Помню и довольно забавный эпизод с западными консультантами. Я договорился в Гарвардском университете с известными экономистами, что они за счет университета прочитают для ведущих специалистов Минэкономики небольшой курс лекций о рыночной экономике. После первой лекции опытные аппаратчики советской школы на всякий случай написали мне несколько доносов на лекторов (вероятно, не только мне) за пропаганду западного образа жизни. Психология холодной войны медленно уходила из сознания советских чиновников даже через несколько лет после ее окончания. Я тогда понял, как трудно было Михаилу Сергеевичу Горбачеву внедрять «новое мышление» в косной партийной среде.

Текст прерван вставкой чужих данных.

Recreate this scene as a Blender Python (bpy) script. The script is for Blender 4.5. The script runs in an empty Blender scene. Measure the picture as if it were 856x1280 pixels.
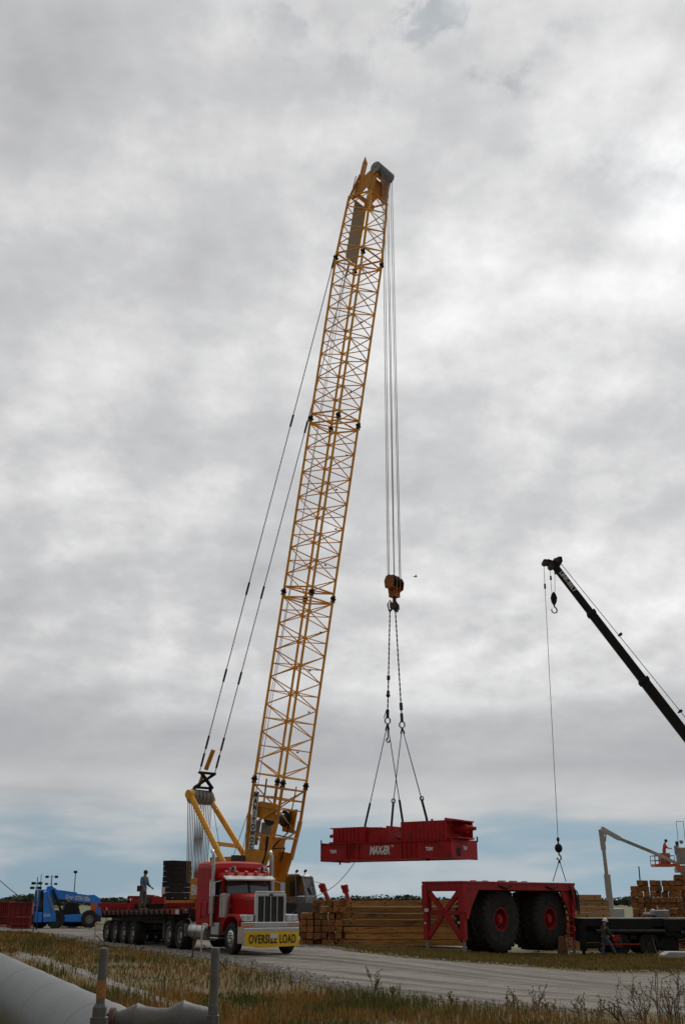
import bpy, bmesh, math, random
import numpy as np
from mathutils import Vector, Matrix, noise
random.seed(7)
SC = bpy.context.scene
COL = SC.collection
R = math.radians
V = Vector
# ------------------------------------------------------------ camera model
F = 1360.0; CZ = 1.8
TH = math.atan(487.0 / F); CT, ST = math.cos(TH), math.sin(TH)
SUN_E = 1.2
SKY_S = 0.08
AWAY = .27
SEED = 88.8
def W(px, py, D):
    u = (640 - py) / F * D; x = (px - 428) / F * D
    return V((x, D * CT - u * ST, CZ + D * ST + u * CT))
def S5(t, a, b):
    t = max(0.0, min(1.0, (t - a) / (b - a))); return t * t * (3 - 2 * t)
def g(x, y):
    a = S5(x, -1, 11) * S5(y, 16, 44)
    return -0.78 * a - 0.5 * (S5(y, 44, 66) * S5(x, -8, -2) + S5(y, 60, 95) * (1 - S5(x, -8, -2))) * (1 - a)
def onground(px, py):
    d = (W(px, py, 1) - V((0, 0, CZ)))
    t = 3.0
    lo = None
    while t < 2500:
        p = V((0, 0, CZ)) + d * t
        if p.z < g(p.x, p.y):
            a, b = t - max(.25, t * .01), t
            for _ in range(30):
                m = (a + b) / 2; p = V((0, 0, CZ)) + d * m
                if p.z < g(p.x, p.y): b = m
                else: a = m
            return V((p.x, p.y, g(p.x, p.y)))
        t += max(.25, t * .01)
    return V((d.x * 800, d.y * 800, g(0, 800)))
def onplane(px, py, o, n):
    d = (W(px, py, 1) - V((0, 0, CZ))); c = V((0, 0, CZ))
    t = (o - c).dot(n) / d.dot(n)
    return c + d * t
# ------------------------------------------------------------ materials
def mat(name, col, rough=.6, metal=0., var=.18, scale=3., bump=0., dirt=None, dscale=1.2, damt=.35, spec=.5, stretch=None, coat=0.):
    m = bpy.data.materials.new(name); m.use_nodes = True
    nt = m.node_tree; N = nt.nodes; L = nt.links
    b = N['Principled BSDF']
    b.inputs['Roughness'].default_value = rough; b.inputs['Metallic'].default_value = metal
    b.inputs['Specular IOR Level'].default_value = spec
    b.inputs['Coat Weight'].default_value = coat
    tc = N.new('ShaderNodeTexCoord'); mp = N.new('ShaderNodeMapping')
    L.new(tc.outputs['Object'], mp.inputs[0])
    if stretch: mp.inputs['Scale'].default_value = stretch
    nz = N.new('ShaderNodeTexNoise'); nz.inputs['Scale'].default_value = scale; nz.inputs['Detail'].default_value = 7
    nz.inputs['Roughness'].default_value = .65
    L.new(mp.outputs[0], nz.inputs[0])
    rp = N.new('ShaderNodeValToRGB')
    rp.color_ramp.elements[0].position = .3; rp.color_ramp.elements[1].position = .7
    lo = [max(0, c * (1 - var)) for c in col]; hi = [min(1, c * (1 + var)) for c in col]
    rp.color_ramp.elements[0].color = (*lo, 1); rp.color_ramp.elements[1].color = (*hi, 1)
    L.new(nz.outputs[0], rp.inputs[0])
    out = rp.outputs[0]
    if dirt:
        n2 = N.new('ShaderNodeTexNoise'); n2.inputs['Scale'].default_value = dscale; n2.inputs['Detail'].default_value = 9
        n2.inputs['Roughness'].default_value = .72
        L.new(tc.outputs['Object'], n2.inputs[0])
        r2 = N.new('ShaderNodeMapRange'); r2.inputs[1].default_value = .5; r2.inputs[2].default_value = .68
        r2.inputs[3].default_value = 0; r2.inputs[4].default_value = damt * 2
        L.new(n2.outputs[0], r2.inputs[0])
        mx = N.new('ShaderNodeMix'); mx.data_type = 'RGBA'
        L.new(r2.outputs[0], mx.inputs[0]); L.new(out, mx.inputs[6]); mx.inputs[7].default_value = (*dirt, 1)
        out = mx.outputs[2]
    L.new(out, b.inputs['Base Color'])
    if bump:
        bp = N.new('ShaderNodeBump'); bp.inputs['Strength'].default_value = bump; bp.inputs['Distance'].default_value = .02
        n3 = N.new('ShaderNodeTexNoise'); n3.inputs['Scale'].default_value = scale * 6; n3.inputs['Detail'].default_value = 5
        L.new(mp.outputs[0], n3.inputs[0]); L.new(n3.outputs[0], bp.inputs['Height']); L.new(bp.outputs[0], b.inputs['Normal'])
    return m
M = {}
def dm(k, *a, **kw): M[k] = mat(k, *a, **kw)
RUST = (.12, .05, .025); DUST = (.3, .26, .21)
dm('boom_yellow', (.86, .41, .022), .5, var=.12, scale=2, dirt=(.40, .18, .03), damt=.25)
dm('crane_orange', (.62, .26, .018), .5, var=.15, scale=1.5, dirt=RUST, damt=.25)
dm('hook_orange', (.34, .11, .015), .6, var=.3, scale=3, dirt=(.03, .02, .015), damt=.6)
dm('black_steel', (.011, .011, .012), .7, spec=.3, var=.4, scale=4, dirt=(.05, .045, .04), damt=.15)
dm('dark_steel', (.045, .045, .05), .55, .3, var=.3, scale=4)
dm('rope', (.10, .105, .11), .55, .4, var=.2, scale=8)
dm('light_rope', (.30, .31, .32), .5, .3, var=.2, scale=8)
dm('grey_steel', (.28, .28, .27), .5, .2, var=.2, scale=3, dirt=(.15, .13, .11), damt=.3)
dm('load_red', (.42, .014, .018), .6, var=.28, scale=1.2, dirt=(.14, .03, .025), dscale=2.2, damt=.5, spec=.3)
dm('truck_red', (.42, .006, .010), .5, var=.14, scale=1.5, dirt=(.15, .05, .04), dscale=1.8, damt=.4, spec=.12)
dm('carrier_red', (.38, .014, .016), .6, var=.25, scale=1.5, dirt=(.13, .04, .03), dscale=2.2, damt=.5, spec=.3)
dm('chrome', (.72, .72, .74), .18, .9, var=.08, scale=3)
dm('brushed', (.5, .5, .5), .35, .8, var=.15, scale=4, dirt=(.2, .18, .16), damt=.2)
dm('rubber', (.034, .033, .032), .9, spec=.2, var=.3, scale=6, bump=.3, dirt=(.09, .08, .07), dscale=3, damt=.25)
dm('glass', (.02, .025, .03), .06, 0, var=.1, scale=1, spec=.8)
dm('windshield', (.05, .065, .07), .05, 0, var=.1, scale=1, spec=.9)
dm('banner_yellow', (.85, .52, .01), .55, var=.06, scale=3)
dm('letter_black', (.012, .012, .012), .6, var=.1)
dm('letter_white', (.75, .75, .75), .6, var=.05)
dm('white_paint', (.66, .66, .64), .45, var=.08, scale=3, dirt=(.35, .32, .28), damt=.2)
dm('amber', (.7, .16, .01), .3, var=.1)
dm('lamp_glass', (.7, .72, .74), .1, .2, var=.1)
dm('blue_paint', (.016, .25, .85), .4, var=.12, scale=2, dirt=(.03, .08, .2), damt=.25, coat=.2)
dm('orange_paint', (.6, .10, .02), .45, var=.1, scale=2)
dm('deck_wood', (.10, .075, .055), .85, var=.35, scale=3, stretch=(1, 12, 4), bump=.3)
dm('trailer_paint', (.035, .022, .02), .6, var=.4, scale=2, dirt=(.1, .05, .03), damt=.3)
dm('reflect_red', (.55, .02, .02), .4)
dm('reflect_white', (.7, .7, .7), .4)
dm('skin', (.38, .2, .13), .6, var=.08, scale=8)
dm('shirt_blue', (.10, .13, .20), .85, var=.2, scale=6, bump=.3)
dm('shirt_dark', (.045, .05, .04), .85, var=.2, scale=6, bump=.3)
dm('shirt_orange', (.55, .07, .02), .8, var=.15, scale=6)
dm('jeans', (.07, .10, .16), .9, var=.25, scale=8, bump=.3)
dm('trousers_grey', (.12, .12, .12), .9, var=.2, scale=8, bump=.3)
dm('boots', (.09, .05, .03), .7, var=.2, scale=8)
dm('leather', (.05, .03, .02), .7, var=.3, scale=8)
dm('hair', (.03, .02, .015), .8)
dm('container_red', (.26, .015, .015), .6, var=.25, scale=.8, dirt=(.1, .03, .02), damt=.35)
dm('concrete', (.42, .41, .39), .85, var=.12, scale=3, bump=.3)
dm('pipe_grey', (.11, .114, .116), .5, var=.12, scale=2.5, dirt=(.10, .095, .085), dscale=6, damt=.4, bump=.15)
dm('coupling_grey', (.115, .113, .108), .65, var=.16, scale=10, dirt=(.14, .12, .1), dscale=8, damt=.35, bump=.15)
dm('rod_steel', (.15, .15, .15), .5, .5, var=.25, scale=20, dirt=(.12, .08, .05), dscale=14, damt=.3)
dm('rusty', (.34, .15, .05), .8, var=.45, scale=40)
dm('rust_brown', (.10, .055, .035), .85, var=.35, scale=20)
dm('twig', (.13, .10, .08), .9, var=.3, scale=10)
dm('twig_ochre', (.25, .18, .07), .9, var=.3, scale=10)
dm('bird_black', (.02, .02, .02), .8)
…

Что же касается представителей международных финансовых организаций, от которых непосредственно зависели практические решения по предоставлению России финансовой помощи, то здесь все было по-иному. Их интересовали не только взгляды и программные установки экономической команды правительства, но особенно – конкретные показатели состояния российской экономики. Это не означает, естественно, что они не прислушивались к нашему мнению, что им были безразличны наши намерения. Но у них, словно у строгих контролеров, был определенный набор критериев, которому должна соответствовать экономика той или иной страны для того, чтобы ей можно было предоставить кредиты. Для этого, в частности, нужно было, чтобы бюджетный дефицит не превышал 5 % ВВП, чтобы инфляция находилась в пределах 10 % в месяц, чтобы в число свободных входили цены на энергоносители и еще многое другое.

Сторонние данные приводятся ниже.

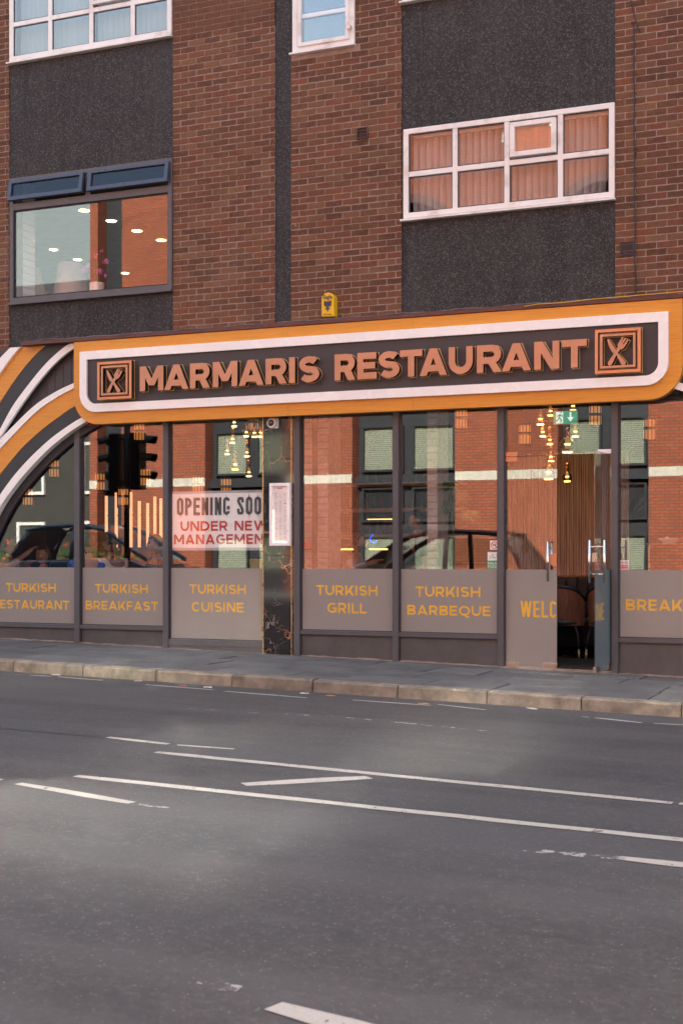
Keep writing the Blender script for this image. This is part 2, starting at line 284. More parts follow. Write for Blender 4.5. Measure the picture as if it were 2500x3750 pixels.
# ------------------------------------------------------------ mesh building
def G(x): return -0.0228*x             # the street falls gently to the right
class MB:
    def __init__(s): s.v = []; s.f = []; s.sm = False
    def quad(s, a, b, c, d):
        n = len(s.v); s.v += [a, b, c, d]; s.f.append((n, n+1, n+2, n+3)); return s
    def hexa(s, p):                     # 8 points: bottom 4 ccw, top 4 ccw
        n = len(s.v); s.v += [tuple(q) for q in p]
        for f in ((3, 2, 1, 0), (4, 5, 6, 7), (0, 1, 5, 4), (1, 2, 6, 5), (2, 3, 7, 6), (3, 0, 4, 7)): s.f.append(tuple(n+i for i in f))
        return s
    def box(s, x0, x1, y0, y1, z0, z1):
        if x0 > x1: x0, x1 = x1, x0
        if y0 > y1: y0, y1 = y1, y0
        if z0 > z1: z0, z1 = z1, z0
        return s.hexa([(x0, y0, z0), (x1, y0, z0), (x1, y1, z0), (x0, y1, z0), (x0, y0, z1), (x1, y0, z1), (x1, y1, z1), (x0, y1, z1)])
    def prism(s, poly, y0, y1):         # polygon in (x,z) pushed along y
        n = len(s.v); k = len(poly)
        ar = sum(poly[i][0]*poly[(i+1) % k][1]-poly[(i+1) % k][0]*poly[i][1] for i in range(k))
        if ar < 0: poly = poly[::-1]
        s.v += [(p[0], y0, p[1]) for p in poly]+[(p[0], y1, p[1]) for p in poly]
        s.f.append(tuple(range(n, n+k))); s.f.append(tuple(range(n+2*k-1, n+k-1, -1)))
        for i in range(k): j = (i+1) % k; s.f.append((n+j, n+i, n+k+i, n+k+j))
        return s
    def ring(s, poly_o, poly_i, y0, y1):  # frame between two outlines with equal point counts (closed)
        n = len(s.v); k = len(poly_o)
        for P, y in ((poly_o, y0), (poly_i, y0), (poly_o, y1), (poly_i, y1)): s.v += [(p[0], y, p[1]) for p in P]
        for i in range(k):
            j = (i+1) % k; s.f += [(n+i, n+j, n+k+j, n+k+i), (n+2*k+j, n+2*k+i, n+3*k+i, n+3*k+j), (n+j, n+i, n+2*k+i, n+2*k+j), (n+k+i, n+k+j, n+3*k+j, n+3*k+i)]
        return s
    def strip(s, A, B, y0, y1):         # open band between two polylines (x,z)
        n = len(s.v); k = len(A)
        for P, y in ((A, y0), (B, y0), (A, y1), (B, y1)): s.v += [(p[0], y, p[1]) for p in P]
        for i in range(k-1):
            j = i+1; s.f += [(n+i, n+j, n+k+j, n+k+i), (n+2*k+j, n+2*k+i, n+3*k+i, n+3*k+j), (n+j, n+i, n+2*k+i, n+2*k+j), (n+k+i, n+k+j, n+3*k+j, n+3*k+i)]
        for i in (0, k-1): s.f.append((n+i, n+k+i, n+3*k+i, n+2*k+i))
        return s
    def tube(s, pts, r, seg=8, r2=None):
        pts = [Vector(p) for p in pts]; n = len(s.v); k = len(pts)
        for i, p in enumerate(pts):
            d = (pts[min(i+1, k-1)]-pts[max(i-1, 0)]).normalized(); u = d.cross(Vector((0, 0, 1)) if abs(d.z) < .95 else Vector((1, 0, 0))).normalized(); w_ = d.cross(u)
            rr = r if r2 is None else r+(r2-r)*i/(k-1)
            for q in range(seg):
                a = 2*pi*q/seg; s.v.append(tuple(p+(u*cos(a)+w_*sin(a))*rr))
        for i in range(k-1):
            for q in range(seg): q2 = (q+1) % seg; s.f.append((n+i*seg+q, n+i*seg+q2, n+(i+1)*seg+q2, n+(i+1)*seg+q))
        s.f.append(tuple(n+q for q in range(seg))[::-1]); s.f.append(tuple(n+(k-1)*seg+q for q in range(seg))); return s
    def lathe(s, prof, c=(0, 0, 0), seg=20, axis='z'):
        n = len(s.v); k = len(prof)
        for r, h in prof:
            for q in range(seg):
                a = 2*pi*q/seg; x, y = r*cos(a), r*sin(a)
                s.v.append((c[0]+x, c[1]+y, c[2]+h) if axis == 'z' else (c[0]+x, c[1]-h, c[2]+y))
        for i in range(k-1):
            for q in range(seg): q2 = (q+1) % seg; s.f.append((n+i*seg+q, n+i*seg+q2, n+(i+1)*seg+q2, n+(i+1)*seg+q))
        s.f.append(tuple(n+q for q in range(seg))[::-1]); s.f.append(tuple(n+(k-1)*seg+q for q in range(seg))); return s
    def slope(s): s.v = [(x, y, z+G(x)) for x, y, z in s.v]; return s
    def rot(s, c, az):
        ca, sa = cos(az), sin(az); s.v = [(c[0]+(x-c[0])*ca-(y-c[1])*sa, c[1]+(x-c[0])*sa+(y-c[1])*ca, z) for x, y, z in s.v]; return s
    def build(s, name, mat, parent=None, bevel=0., smooth=False, fix=True):
        me = bpy.data.meshes.new(name); o0 = ORG.get(parent.name, (0, 0, 0)) if parent else (0, 0, 0)
        me.from_pydata([(x-o0[0], y-o0[1], z-o0[2]) for x, y, z in s.v], [], s.f)
        if fix:
            bm = bmesh.new(); bm.from_mesh(me); bmesh.ops.recalc_face_normals(bm, faces=bm.faces); bm.to_mesh(me); bm.free()
        for m_ in (mat if isinstance(mat, (list, tuple)) else [mat]): me.materials.append(M[m_])
        if smooth: me.polygons.foreach_set('use_smooth', [True]*len(me.polygons))
        return link(name, me, parent, bevel)
ORG = {}
def link(name, me, parent=None, bevel=0.):
    o = bpy.data.objects.new(name, me); COL.objects.link(o)
    if parent: o.parent = parent; ORG[o.name] = ORG.get(parent.name, (0, 0, 0))
    if bevel:
        b = o.modifiers.new('bevel', 'BEVEL'); b.width = bevel; b.segments = 2; b.limit_method = 'ANGLE'; b.angle_limit = R(40)
    return o
def tag(o, label=None, cat=None, group=None, kind=None):
    if label: o['label'] = label
    if cat: o['category'] = cat
    if group: o['group'] = group
    if kind: o['kind'] = kind
    return o
def thing(name, label, cat, loc=(0, 0, 0), group=None, kind=None):
    o = bpy.data.objects.new(name, None); COL.objects.link(o); o.location = loc; o.empty_display_size = .2; ORG[o.name] = tuple(loc)
    return tag(o, label, cat, group, kind)
def part(name, me, loc, parent):        # shared mesh placed inside a thing
    o = bpy.data.objects.new(name, me); COL.objects.link(o); o.parent = parent; o0 = ORG.get(parent.name, (0, 0, 0))
    o.location = (loc[0]-o0[0], loc[1]-o0[1], loc[2]-o0[2]); return o
def copy_tree(o, parent=None):
    c = o.copy(); COL.objects.link(c); c.parent = parent; ORG[c.name] = ORG.get(o.name, (0, 0, 0))
    for ch in [q for q in COL.objects if q.parent == o]: copy_tree(ch, c)
    return c
def smoothme(me):
    me.polygons.foreach_set('use_smooth', [True]*len(me.polygons))

# ------------------------------------------------------------ lettering (own geometric alphabet)
def rrect(x0, x1, y0, y1, r, n=7):
    r = min(r, (x1-x0)/2, (y1-y0)/2); P = []
    for cx, cyy, a0 in ((x1-r, y1-r, 0), (x0+r, y1-r, 90), (x0+r, y0+r, 180), (x1-r, y0+r, 270)):
        for i in range(n+1): a = R(a0+90*i/n); P.append((cx+r*cos(a), cyy+r*sin(a)))
    return P
def stroke(path, t, closed=False):
    k = len(path); L, Rr = [], []
    for i in range(k):
        p = Vector(path[i]); a = Vector(path[i-1]) if (i > 0 or closed) else None; c = Vector(path[(i+1) % k]) if (i < k-1 or closed) else None
        d1 = (p-a).normalized() if a is not None else None; d2 = (c-p).normalized() if c is not None else None
        if d1 is None: d1 = d2
        if d2 is None: d2 = d1
        n1 = Vector((-d1.y, d1.x)); n2 = Vector((-d2.y, d2.x)); nn = (n1+n2)
        nn = nn.normalized() if nn.length > 1e-6 else n1; sc = 1/max(.35, nn.dot(n1))
        L.append(tuple(p+nn*t/2*sc)); Rr.append(tuple(p-nn*t/2*sc))
    return ('ring' if closed else 'strip', L, Rr)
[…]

И тут мы попадали в своего рода замкнутый круг: без значительных иностранных кредитов мы не могли добиться стабилизации финансового положения в стране, а без такой финансовой стабилизации не могли получить эти кредиты. Я не могу сказать, что наша экономическая дипломатия вовсе не давала никаких результатов. Нам удалось сравнительно быстро, к концу апреля 1992 года, добиться принятия России в Международный валютный фонд и во Всемирный банк. Удалось получить от семнадцати стран-кредиторов, входивших в так называемый Парижский клуб, отсрочку на выплату части внешней задолженности, которую следовало осуществить уже к концу марта 1992 года. Усилиями экономической команды правительство договорилось о выплате в 1992 году вместо 20 миллиардов долларов долга лишь около полутора миллиардов. Но тем не менее этого было недостаточно.